Tuesday, February 2, 2010

Index-Linked

One of the most difficult things about doing a PhD, I think, is marshalling information. There is just so much of it. I was becoming slightly concerned about becoming lost in a sea of words and wondering why it was like wrestling a jelly, when it occurred to me that my first chapter (now nearly complete) is, even as it stands, more words than my entire undergraduate dissertation and a third of the length of my MA thesis. Then I didn't feel quite so bad about it! There is a lot of info to handle and I think it behoves one to get a grip of it in the early stages. As my supervisor said to me "It's rather difficult to organise oneself retrospectively".
One of my main problems is the uniformity of digital information. I am a big fan of notebooks and my most important vade mecum is my large Moleskine soft-back academic diary. It's a wonderful, familiar, tactile object. In here I write all my meetings, references, quotes and ideas. Listening to the radio the other day, I was intrigued to hear my views backed up completely: a woman talking of her devotion to writing stuff down long-hand echoed my sentiment that she could picture in a jotter where she'd committed stuff to writing, visualising the side of the page used, the colour of pen and even the position on the page. Me too, I thought!

And that is the problem I have with digital information: it all looks the same!

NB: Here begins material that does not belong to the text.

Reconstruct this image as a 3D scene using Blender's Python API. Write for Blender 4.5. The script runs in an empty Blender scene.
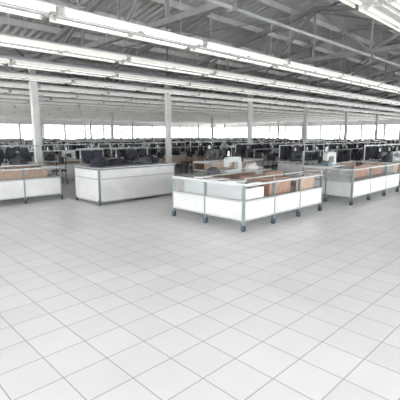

When I download a PDF and mark it up or highlight text, I have an image in my head of both the marking up and content. This simply doesn't happen, even when using Adobe's finest editing tools. True, the computer stuff is neater, but it is so anodyne and I haven't had any physical interaction with the text, which appears to be necessary in my case if I am to remember it.

I am also a somewhat creeped out by the fact that digital words no longer 'exist' once they're gone from the screen. Why that should worry me, I just don't know.
I had a bit of an epiphany when I read an article (in the Times, I think) about a guy who was learning Russian and had, at the behest of his tutor, started to use index cards as aides memoires for conjugations and vocabulary, and carried them about with him. I largely abandoned the idea of index cards after my undergrad years, when my work became more diverse than just language, but I am seriously thinking of reviving their use in my studies. There's something about the act of writing that opens pathways in the brain, certainly in my brain, that is not replicated by using a keyboard or mouse.
Sure, I would not even attempt writing my thesis out long-hand - thank God for cut and paste!
I love my computer for being a portal to the world, and I think my smart phone is great, but give me a pen and paper for the stuff that I really want to remember.